Onlive or something like it is the future of gaming (as opposed to optical disks and consoles), just like Netflix/Amazon streaming is the future of media and not DVD/bluerays. Perhaps the futures just not quite ready to get here yet.
Bought by the mythbusters cause they needed a few buildings to blow up.
DotCom 2.0 is now DotGone 2.0
I was inquiring w/Perlman for a friend that was about to interview there. He turned it around and tried to recruit me...(my friend did get
the job however... along with a couple of other past co-workers...)
I told him in email I was comfortable and did not want to risk a startup given I had a good paying stable job.

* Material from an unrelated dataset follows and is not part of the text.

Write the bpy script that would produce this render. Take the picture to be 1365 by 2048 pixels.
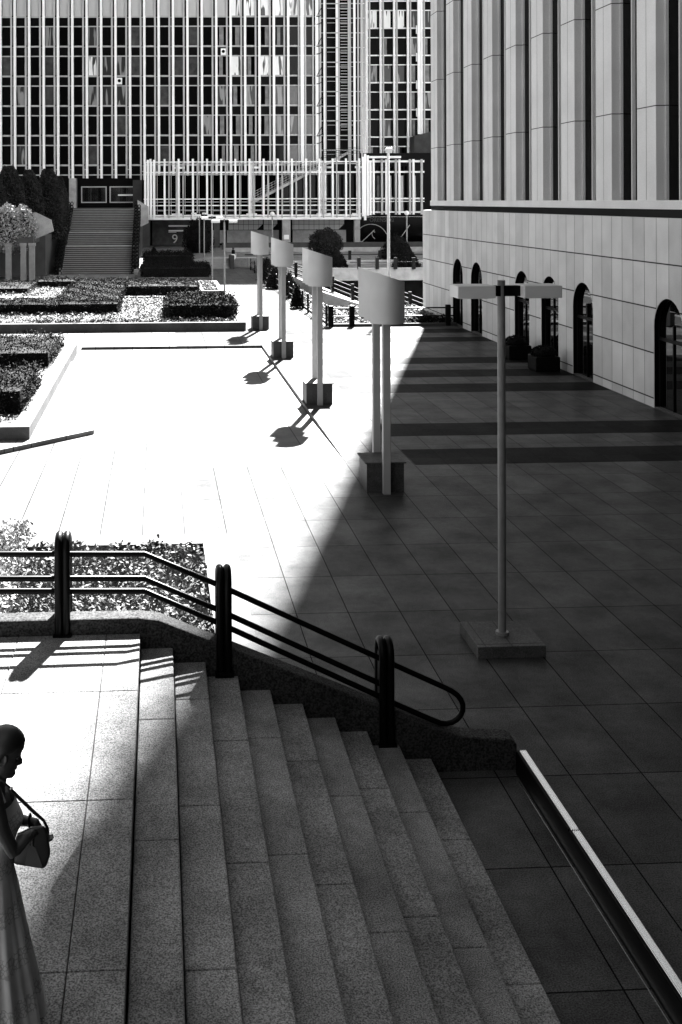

to quote the Blues Brothers:
"You'll never get Matt and Mr Fabulous outta them high paying gigs"
H.
The lag, oh god the lag. Once the server receives data (if you’re playing online) it has to then forward it to you, which then you respond to and forward it back to the server, which then forwards it to wherever you’re playing. You’re talking about a quadruple jump in latency. Double simply to respond. If you’re cruising along at 20ms that is a lot less noticeable, but chances are people aren’t. Basic input just to move your character is very noticeable.
Video quality.
Number one reason it was stillborn is bandwidth caps. Getting a 1080p experience you’re streaming every time you play a game (for some people 8 hours a day), that’ll eat your bandwidth cap in a few days. This is something no amount of technology will get around as it’s a fixed part of the market. Unless Onlive builds their own infrastructure, a-lah google, no amount of cash injection will fix this.
The best thing Onlive could’ve done was build a bunch of micro-datacenters instead of one big data center in TX or where ever it’s cheap. Pretty much one per state, so the games have low latencies to onlive, onlive lowers it’s bandwidth costs, and possibly even link onlive centers for extremely fast play. Of course they would’ve done this if they were smart. Possibly even rolling out a ‘extreme’ package to local gamers in the form of fiber lines bring latency down below 10ms for even online gaming.
Honestly though, the disconnect between when you push a button and when the screen reacts is huge. I personally would never want to play cloud gaming unless we’re talking about 1ms response time.
Minimal assets, no revenue stream to speak of. Legally dubious use of Microsoft software. "Yeah, we're worth $1.8bn!".
Yeah right...
I run: Windows, OS X, Linux, FreeBSD. Just because you have a hammer, doesn't mean everything is a nail.